I was just reading Ulysses for the first time in more than 20 years (actually, listening to the wonderful reading by Donal Donnelly), and among other things I was struck by the extent of Bloom’s scientific interests and speculations. But one other thing that jumped out at me was Bloom’s fantasy, as he is falling asleep, of schemes to raise money to become a country squire.
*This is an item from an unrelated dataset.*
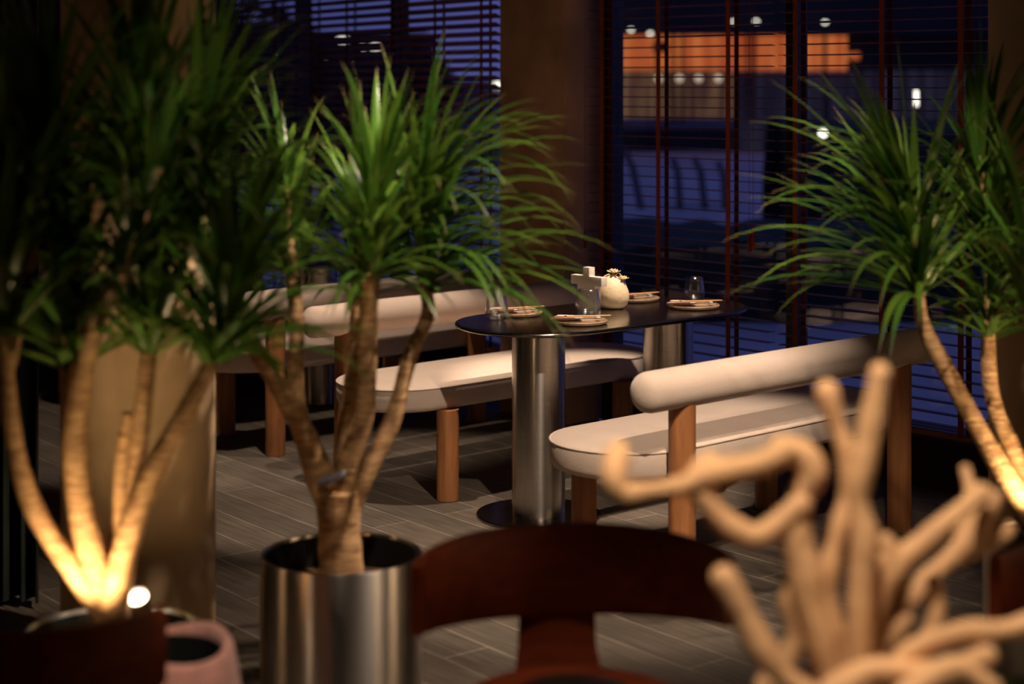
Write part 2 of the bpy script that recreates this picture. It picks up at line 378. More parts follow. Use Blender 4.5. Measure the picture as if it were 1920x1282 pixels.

One of those crazy hypnagogic schemes was similar to the scheme that I described as the reductio ad absurdum of financial technology, spending a large part of a billion dollars to reduce the communication time between New York and Chicago or London by several milliseconds:
A private wireless telegraph which would transmit by dot and dash system the result of a national equine handicap (flat or steeplechase) of I or more miles and furlongs won by an outsider at odds of 50 to 1 at 3 hr 8 m p.m. at Ascot (Greenwich time), the message being received and available for betting purposes in Dublin at 2.59 p.m. (Dunsink time).
Of course Bloom, being a sensible chap, puts this on a level with “A prepared scheme based on a study of the laws of probability to break the bank at Monte Carlo” and a plan to obtain riches by finding a lost dynastical ring “in the gizzard of a comestible fowl”. And winning a million pound prize for squaring the circle. And all of this he values primarily as an aid to sound sleep.